How to Open a Bottle of Wine Without a Corkscrew

how to tell if wine has gone bad - opening a bottle of wine

The College Housewife

Perhaps your corkscrew recently met an ignominious fate thanks to the ferocious blades of your garbage disposal. Perhaps you’d purchased a cheap corkscrew of such shoddy construction that it snapped itself in two at the most inconvenient of moments, tragically lodging its broken fragments in the unpopped cork that stands between you and your wine. Or, perhaps, you just flat out lost your corkscrew.

In case you don’t have multiple backup corkscrews at the ready in anticipation of an emergency just like this one, do not fret. Though it may take a bit of creativity, a good amount of finagling, and a whole lot of faith, you absolutely can get the cork out of a wine bottle without a corkscrew.

Here’s some strategies you can try.

Try a Sturdy Wooden Spoon

Instead of trying to pop the cork out of the bottle, consider pushing it in instead.

  1. Put your bottle of wine on a flat surface and firmly hold it in place.
  2. Grab a sturdy wooden spoon with a thin handle and place the tip of the handle onto the center of the cork.
  3. Use your body weight to help you press downwards. It will take a good amount of pressure to do this so odds are you’ll need a few tries before the cork starts moving, but once it does it should begin to smoothly slide down the neck.
  4. Once the cork has dropped down into the bottle, decant your wine into another container.

Break Out Your Toolbox

Closeup on the necks of red wine bottles with the corks partially removed.


stockstudioX / Getty Images

There is a way to use other tools in your home to open a wine bottle, and here's how.

  1. Find the longest screw you have in your toolkit and use a screwdriver to bore it through the dead center of the cork, leaving about ½-inch of the screw sticking out of the top.
  2. Firmly grasp the neck of the bottle, tucking the body tightly under your arm.
  3. Use the claw-end of a hammer to grasp the screw, and slowly pry out the cork with a firm, steady motion.
  4. Before drinking, pour the bottle through a fine-mesh strainer to make sure there are no small pieces of broken cork in your wine. 

Wiggle It Out

If you don’t have any tools on hand, you can try driving the cork out of your bottle of wine by repeatedly applying pressure to the bottom with an ample amount of force, but be warned: you could shatter your bottle of wine into smithereens if you do this with too much enthusiasm, so take a few deep breaths beforehand, and focus on finding that sweet spot between forceful and gentle.

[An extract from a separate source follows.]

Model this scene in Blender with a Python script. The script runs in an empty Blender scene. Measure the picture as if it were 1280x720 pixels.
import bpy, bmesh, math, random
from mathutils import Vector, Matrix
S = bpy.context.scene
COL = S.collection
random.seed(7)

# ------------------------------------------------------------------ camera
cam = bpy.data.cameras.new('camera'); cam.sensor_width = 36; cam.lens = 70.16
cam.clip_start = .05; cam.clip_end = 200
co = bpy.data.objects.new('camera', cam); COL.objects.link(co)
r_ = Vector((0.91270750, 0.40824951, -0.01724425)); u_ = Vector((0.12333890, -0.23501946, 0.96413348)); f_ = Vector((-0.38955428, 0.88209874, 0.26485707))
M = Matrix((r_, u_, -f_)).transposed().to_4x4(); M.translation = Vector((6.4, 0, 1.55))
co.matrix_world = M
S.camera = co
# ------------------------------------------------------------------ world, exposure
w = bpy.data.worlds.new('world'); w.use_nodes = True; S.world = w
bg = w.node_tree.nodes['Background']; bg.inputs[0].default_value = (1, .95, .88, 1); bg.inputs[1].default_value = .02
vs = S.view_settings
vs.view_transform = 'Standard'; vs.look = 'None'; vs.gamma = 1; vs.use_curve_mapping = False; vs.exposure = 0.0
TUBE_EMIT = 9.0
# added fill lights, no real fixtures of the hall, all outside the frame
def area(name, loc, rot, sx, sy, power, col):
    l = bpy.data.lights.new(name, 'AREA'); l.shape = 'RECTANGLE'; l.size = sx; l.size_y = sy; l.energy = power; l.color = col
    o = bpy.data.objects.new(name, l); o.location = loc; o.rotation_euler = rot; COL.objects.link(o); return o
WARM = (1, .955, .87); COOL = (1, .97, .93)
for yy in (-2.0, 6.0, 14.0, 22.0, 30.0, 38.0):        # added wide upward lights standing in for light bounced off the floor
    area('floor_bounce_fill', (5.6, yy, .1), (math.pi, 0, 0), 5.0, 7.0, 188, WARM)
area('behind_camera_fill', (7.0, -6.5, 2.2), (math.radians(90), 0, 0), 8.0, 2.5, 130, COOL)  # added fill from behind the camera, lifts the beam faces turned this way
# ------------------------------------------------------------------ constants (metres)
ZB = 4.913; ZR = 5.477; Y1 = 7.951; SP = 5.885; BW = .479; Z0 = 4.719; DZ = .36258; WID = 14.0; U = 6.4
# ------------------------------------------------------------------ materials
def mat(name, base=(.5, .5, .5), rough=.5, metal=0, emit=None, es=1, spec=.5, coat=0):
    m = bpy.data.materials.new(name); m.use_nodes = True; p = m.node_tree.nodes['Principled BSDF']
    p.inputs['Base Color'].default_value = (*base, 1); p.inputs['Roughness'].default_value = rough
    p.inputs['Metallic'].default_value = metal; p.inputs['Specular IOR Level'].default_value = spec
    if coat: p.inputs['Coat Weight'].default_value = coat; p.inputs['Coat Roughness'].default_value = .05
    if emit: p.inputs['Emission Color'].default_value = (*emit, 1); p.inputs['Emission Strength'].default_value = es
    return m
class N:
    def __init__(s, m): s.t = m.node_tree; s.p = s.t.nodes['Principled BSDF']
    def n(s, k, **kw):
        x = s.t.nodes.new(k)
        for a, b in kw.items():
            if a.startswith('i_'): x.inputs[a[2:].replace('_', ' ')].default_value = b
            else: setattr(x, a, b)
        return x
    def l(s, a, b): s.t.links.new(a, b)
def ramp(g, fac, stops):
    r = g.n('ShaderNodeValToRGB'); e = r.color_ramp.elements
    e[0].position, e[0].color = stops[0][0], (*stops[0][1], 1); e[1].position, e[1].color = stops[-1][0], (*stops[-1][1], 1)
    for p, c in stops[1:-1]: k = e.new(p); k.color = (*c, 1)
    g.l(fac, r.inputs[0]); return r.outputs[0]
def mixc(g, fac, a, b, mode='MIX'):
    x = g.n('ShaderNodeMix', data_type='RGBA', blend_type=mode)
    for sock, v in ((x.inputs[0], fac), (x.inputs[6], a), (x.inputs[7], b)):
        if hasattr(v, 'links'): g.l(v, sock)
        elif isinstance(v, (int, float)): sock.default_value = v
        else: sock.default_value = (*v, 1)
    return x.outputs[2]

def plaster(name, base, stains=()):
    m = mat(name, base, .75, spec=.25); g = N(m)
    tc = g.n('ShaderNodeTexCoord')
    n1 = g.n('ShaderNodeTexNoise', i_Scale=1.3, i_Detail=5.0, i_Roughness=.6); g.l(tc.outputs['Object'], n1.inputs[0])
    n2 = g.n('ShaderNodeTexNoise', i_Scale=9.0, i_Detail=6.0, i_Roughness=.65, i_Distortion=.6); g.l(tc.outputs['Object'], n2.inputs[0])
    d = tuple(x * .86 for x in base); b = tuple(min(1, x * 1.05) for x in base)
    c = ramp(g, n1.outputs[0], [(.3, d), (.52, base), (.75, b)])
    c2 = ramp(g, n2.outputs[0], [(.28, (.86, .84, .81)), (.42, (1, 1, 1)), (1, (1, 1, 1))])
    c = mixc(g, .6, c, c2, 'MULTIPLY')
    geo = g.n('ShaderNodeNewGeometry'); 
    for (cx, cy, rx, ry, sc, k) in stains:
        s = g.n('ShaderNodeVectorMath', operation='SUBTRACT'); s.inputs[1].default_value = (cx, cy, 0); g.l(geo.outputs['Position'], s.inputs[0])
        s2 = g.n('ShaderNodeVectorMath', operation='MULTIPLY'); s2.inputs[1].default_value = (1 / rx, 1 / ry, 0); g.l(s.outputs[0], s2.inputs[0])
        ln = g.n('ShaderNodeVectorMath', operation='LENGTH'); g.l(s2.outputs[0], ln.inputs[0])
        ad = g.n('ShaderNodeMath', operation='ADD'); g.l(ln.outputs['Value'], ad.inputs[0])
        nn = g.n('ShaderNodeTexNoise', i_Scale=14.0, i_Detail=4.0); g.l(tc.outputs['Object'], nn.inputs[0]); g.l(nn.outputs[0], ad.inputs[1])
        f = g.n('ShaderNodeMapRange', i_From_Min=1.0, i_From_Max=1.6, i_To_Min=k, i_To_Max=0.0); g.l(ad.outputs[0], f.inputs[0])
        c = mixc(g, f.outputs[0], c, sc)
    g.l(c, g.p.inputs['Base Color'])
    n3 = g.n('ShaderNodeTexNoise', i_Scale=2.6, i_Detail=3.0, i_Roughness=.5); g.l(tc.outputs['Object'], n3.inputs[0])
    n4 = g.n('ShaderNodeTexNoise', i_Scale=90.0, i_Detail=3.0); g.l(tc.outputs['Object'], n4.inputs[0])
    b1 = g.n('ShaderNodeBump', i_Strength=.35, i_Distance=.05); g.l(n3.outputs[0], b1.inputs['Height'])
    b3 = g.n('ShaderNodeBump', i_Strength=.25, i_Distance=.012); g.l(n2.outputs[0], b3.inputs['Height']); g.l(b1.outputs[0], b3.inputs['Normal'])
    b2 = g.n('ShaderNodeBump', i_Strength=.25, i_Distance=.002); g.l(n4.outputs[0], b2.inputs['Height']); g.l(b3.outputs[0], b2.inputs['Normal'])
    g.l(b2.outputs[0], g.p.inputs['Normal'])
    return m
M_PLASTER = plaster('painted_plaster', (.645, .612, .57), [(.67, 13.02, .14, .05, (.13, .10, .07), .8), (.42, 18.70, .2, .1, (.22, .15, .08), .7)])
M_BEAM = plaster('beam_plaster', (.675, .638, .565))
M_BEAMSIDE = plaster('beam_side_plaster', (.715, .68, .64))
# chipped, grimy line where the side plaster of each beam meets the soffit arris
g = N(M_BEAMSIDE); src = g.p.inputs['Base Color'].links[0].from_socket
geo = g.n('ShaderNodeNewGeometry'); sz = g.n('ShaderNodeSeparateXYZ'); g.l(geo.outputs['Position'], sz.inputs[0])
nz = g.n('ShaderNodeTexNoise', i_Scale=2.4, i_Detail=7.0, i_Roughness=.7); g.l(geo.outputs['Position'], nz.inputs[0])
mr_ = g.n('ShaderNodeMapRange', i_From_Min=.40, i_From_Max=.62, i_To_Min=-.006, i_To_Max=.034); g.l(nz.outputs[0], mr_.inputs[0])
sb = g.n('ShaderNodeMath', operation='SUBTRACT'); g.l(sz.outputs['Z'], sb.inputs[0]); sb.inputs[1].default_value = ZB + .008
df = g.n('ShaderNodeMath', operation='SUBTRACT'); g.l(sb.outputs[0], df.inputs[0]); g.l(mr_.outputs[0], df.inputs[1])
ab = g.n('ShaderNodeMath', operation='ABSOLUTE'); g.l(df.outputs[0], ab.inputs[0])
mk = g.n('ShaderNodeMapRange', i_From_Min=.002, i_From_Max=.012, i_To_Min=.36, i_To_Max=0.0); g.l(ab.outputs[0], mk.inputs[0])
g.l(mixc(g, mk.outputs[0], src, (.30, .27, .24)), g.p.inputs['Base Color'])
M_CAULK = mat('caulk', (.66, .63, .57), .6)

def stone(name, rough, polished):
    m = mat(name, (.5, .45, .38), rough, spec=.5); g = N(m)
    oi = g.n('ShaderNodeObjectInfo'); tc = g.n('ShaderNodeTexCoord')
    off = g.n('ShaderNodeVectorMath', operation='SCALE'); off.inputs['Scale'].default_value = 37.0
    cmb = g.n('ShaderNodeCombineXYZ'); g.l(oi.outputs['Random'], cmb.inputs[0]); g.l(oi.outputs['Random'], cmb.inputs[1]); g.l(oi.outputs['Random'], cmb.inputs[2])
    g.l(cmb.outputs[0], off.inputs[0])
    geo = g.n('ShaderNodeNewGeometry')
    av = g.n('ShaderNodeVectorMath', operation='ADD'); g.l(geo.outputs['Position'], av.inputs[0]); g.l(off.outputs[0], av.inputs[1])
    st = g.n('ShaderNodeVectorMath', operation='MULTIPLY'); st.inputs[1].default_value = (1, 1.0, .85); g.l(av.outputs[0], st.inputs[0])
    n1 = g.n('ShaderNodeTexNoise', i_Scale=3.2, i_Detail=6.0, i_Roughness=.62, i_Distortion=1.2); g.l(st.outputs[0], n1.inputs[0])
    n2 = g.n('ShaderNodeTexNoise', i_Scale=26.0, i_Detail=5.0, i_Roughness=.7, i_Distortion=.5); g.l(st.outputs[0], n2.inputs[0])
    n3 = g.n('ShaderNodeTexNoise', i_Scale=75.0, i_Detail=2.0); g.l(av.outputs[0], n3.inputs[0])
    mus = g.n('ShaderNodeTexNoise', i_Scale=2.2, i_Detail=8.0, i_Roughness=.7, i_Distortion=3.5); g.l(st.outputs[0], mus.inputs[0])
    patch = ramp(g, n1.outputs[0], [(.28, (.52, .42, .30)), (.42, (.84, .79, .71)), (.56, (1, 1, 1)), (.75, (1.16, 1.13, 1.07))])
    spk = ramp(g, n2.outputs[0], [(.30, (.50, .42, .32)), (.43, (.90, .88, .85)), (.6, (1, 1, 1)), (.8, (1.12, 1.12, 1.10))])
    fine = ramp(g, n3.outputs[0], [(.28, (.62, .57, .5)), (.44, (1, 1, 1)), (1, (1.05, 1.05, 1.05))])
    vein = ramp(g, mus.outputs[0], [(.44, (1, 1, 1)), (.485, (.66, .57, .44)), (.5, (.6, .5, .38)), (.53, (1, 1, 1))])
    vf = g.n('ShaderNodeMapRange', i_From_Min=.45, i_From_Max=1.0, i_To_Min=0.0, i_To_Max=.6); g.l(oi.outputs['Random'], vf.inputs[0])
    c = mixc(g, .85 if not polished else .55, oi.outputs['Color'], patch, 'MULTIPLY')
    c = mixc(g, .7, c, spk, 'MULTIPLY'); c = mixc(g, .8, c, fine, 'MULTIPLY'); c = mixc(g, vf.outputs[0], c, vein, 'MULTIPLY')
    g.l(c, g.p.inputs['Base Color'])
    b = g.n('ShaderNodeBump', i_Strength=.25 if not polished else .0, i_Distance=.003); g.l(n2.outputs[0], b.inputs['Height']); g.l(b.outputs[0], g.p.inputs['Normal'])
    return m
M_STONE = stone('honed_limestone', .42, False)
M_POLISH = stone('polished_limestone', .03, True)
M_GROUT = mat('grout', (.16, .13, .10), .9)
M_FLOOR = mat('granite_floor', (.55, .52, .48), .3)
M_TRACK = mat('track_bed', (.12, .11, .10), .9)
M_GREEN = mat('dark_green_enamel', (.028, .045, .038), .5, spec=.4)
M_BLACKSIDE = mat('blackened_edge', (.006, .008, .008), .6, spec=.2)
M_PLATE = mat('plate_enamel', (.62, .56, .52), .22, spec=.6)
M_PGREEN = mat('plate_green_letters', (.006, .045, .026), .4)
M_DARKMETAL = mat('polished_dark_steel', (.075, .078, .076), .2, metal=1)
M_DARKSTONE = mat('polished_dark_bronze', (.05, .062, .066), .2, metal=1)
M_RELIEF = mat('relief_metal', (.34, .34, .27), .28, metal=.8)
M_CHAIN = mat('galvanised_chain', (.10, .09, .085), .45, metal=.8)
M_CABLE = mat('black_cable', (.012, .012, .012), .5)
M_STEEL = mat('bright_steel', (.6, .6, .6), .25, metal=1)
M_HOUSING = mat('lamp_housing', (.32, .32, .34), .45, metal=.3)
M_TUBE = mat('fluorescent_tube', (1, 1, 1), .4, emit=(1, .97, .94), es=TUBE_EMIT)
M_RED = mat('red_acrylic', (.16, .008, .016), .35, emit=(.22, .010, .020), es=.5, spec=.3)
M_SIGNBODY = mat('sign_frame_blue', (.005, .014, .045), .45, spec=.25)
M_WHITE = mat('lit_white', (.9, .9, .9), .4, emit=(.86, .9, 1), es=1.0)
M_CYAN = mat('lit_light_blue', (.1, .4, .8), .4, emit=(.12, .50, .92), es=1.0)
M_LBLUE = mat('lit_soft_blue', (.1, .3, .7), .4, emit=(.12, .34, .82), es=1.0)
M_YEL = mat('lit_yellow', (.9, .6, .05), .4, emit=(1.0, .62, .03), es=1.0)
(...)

You’ll also need to wrap the bottom of the bottle in some sort of padding to protect the glass. A thick kitchen towel that’s been folded in half is a good option, as is—believe it or not—a sneaker. If you’re going to use your shoe, you may want to slip the bottle into a clean sock, first.

  1. Once your bottle is in its protective gear, hold it against a wall at a 90-degree and begin firmly tapping it against the wall in a steady, rhythmic beat, until you notice the cork starting to wiggle it’s way out of the neck.
  2. Start tapping the bottle against the wall in smaller, faster motions until the cork is about halfway out.
  3. Check to see if you can yank the cork out the rest of the way with your hands, giving it a firm twist as you pull.
  4. If not, another few thwacks against the wall should do it.